**Your objective:** Identify every line containing the word "that" and reproduce each one.

**Material:**
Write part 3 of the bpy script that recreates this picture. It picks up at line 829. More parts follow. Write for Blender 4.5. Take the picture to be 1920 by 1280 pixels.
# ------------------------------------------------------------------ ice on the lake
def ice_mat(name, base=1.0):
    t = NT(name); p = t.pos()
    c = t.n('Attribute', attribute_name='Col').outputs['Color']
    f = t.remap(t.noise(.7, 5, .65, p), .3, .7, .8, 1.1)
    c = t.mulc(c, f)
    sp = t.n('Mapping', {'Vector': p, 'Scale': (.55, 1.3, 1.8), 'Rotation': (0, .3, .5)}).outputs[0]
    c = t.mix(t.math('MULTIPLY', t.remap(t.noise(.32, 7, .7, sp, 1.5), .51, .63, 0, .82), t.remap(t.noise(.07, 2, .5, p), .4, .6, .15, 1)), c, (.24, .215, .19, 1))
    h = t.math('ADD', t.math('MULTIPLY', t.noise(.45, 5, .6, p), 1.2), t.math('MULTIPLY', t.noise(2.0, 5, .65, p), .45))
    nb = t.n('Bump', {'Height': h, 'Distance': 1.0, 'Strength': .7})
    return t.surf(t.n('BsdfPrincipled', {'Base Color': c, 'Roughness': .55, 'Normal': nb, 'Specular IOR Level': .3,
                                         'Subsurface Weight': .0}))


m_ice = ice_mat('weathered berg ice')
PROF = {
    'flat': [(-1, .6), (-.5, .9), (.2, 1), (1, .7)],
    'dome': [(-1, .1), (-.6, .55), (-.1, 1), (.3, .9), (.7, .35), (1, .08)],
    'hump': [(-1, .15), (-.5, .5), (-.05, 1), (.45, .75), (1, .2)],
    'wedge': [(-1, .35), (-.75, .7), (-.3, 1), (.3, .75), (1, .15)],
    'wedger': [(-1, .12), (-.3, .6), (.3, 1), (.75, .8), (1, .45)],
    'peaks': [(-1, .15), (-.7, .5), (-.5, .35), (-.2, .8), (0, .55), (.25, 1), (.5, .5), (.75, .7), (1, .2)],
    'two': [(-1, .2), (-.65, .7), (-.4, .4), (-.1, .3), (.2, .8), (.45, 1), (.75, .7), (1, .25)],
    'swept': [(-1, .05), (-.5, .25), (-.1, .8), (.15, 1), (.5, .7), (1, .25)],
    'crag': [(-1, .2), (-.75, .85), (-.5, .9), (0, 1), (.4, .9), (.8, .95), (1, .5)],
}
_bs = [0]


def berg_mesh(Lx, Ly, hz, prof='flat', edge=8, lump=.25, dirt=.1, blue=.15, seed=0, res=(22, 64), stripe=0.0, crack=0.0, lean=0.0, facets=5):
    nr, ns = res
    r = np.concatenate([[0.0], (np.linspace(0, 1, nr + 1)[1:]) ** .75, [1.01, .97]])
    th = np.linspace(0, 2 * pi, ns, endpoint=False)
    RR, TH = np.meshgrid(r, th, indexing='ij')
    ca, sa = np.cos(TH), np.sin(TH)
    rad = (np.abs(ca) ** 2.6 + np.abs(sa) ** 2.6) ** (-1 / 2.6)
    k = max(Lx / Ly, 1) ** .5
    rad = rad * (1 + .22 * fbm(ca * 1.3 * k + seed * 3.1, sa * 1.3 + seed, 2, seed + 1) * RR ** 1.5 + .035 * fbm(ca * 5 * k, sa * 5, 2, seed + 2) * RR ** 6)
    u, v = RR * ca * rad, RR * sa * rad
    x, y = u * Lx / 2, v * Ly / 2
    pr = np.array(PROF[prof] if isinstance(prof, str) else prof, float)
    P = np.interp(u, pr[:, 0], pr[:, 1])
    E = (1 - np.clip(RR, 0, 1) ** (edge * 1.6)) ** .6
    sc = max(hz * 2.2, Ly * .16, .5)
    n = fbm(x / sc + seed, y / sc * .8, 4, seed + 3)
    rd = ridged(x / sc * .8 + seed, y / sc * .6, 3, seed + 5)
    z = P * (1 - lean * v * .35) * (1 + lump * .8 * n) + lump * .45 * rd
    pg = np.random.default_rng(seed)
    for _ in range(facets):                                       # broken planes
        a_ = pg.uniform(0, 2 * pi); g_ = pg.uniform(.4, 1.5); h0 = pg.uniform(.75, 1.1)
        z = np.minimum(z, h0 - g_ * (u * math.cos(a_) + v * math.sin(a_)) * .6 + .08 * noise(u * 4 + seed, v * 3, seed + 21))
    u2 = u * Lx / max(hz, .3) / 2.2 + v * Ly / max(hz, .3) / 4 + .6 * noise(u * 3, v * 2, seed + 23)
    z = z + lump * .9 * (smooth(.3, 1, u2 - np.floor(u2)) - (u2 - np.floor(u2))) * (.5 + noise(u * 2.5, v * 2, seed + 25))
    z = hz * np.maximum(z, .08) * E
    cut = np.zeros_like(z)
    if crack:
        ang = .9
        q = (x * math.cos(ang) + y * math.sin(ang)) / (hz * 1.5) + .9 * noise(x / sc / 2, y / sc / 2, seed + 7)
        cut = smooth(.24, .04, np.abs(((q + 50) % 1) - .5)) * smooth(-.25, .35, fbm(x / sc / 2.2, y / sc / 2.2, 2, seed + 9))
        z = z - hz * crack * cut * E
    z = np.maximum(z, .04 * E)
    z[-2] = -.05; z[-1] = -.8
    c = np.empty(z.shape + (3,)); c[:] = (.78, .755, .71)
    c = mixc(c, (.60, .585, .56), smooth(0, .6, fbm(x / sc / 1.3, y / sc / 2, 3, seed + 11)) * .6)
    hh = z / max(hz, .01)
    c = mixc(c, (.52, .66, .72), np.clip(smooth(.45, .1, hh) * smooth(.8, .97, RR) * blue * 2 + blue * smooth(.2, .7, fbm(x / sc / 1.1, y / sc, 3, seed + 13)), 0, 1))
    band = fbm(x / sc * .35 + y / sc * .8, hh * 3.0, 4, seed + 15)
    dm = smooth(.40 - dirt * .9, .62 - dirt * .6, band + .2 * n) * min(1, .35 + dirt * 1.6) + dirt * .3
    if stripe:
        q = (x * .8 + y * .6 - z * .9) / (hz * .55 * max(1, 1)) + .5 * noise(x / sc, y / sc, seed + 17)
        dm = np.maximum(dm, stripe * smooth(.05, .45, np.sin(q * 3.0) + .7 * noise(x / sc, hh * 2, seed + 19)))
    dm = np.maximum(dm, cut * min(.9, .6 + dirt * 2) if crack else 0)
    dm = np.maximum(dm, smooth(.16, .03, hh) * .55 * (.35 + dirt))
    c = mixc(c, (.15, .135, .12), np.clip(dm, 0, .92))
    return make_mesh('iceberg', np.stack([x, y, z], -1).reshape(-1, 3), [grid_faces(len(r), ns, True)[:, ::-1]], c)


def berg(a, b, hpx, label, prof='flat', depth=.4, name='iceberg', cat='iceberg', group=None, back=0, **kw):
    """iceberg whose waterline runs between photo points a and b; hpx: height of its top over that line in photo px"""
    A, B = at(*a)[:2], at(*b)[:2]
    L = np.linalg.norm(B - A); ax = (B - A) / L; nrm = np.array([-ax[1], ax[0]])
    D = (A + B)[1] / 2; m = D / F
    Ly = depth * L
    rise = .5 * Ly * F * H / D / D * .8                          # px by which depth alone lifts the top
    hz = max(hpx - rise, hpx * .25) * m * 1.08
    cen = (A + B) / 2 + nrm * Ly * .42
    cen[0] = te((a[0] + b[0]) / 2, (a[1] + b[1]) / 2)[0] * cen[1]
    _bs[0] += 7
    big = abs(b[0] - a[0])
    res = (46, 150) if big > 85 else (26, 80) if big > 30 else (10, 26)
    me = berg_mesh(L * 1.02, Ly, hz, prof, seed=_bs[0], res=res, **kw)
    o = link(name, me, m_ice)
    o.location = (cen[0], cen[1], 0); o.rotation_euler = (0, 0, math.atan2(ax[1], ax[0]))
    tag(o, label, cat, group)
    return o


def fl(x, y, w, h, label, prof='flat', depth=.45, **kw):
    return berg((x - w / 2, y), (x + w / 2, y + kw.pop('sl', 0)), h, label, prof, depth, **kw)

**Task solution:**
Write part 3 of the bpy script that recreates this picture. It picks up at line 829. More parts follow. Write for Blender 4.5. Take the picture to be 1920 by 1280 pixels.
    """iceberg whose waterline runs between photo points a and b; hpx: height of its top over that line in photo px"""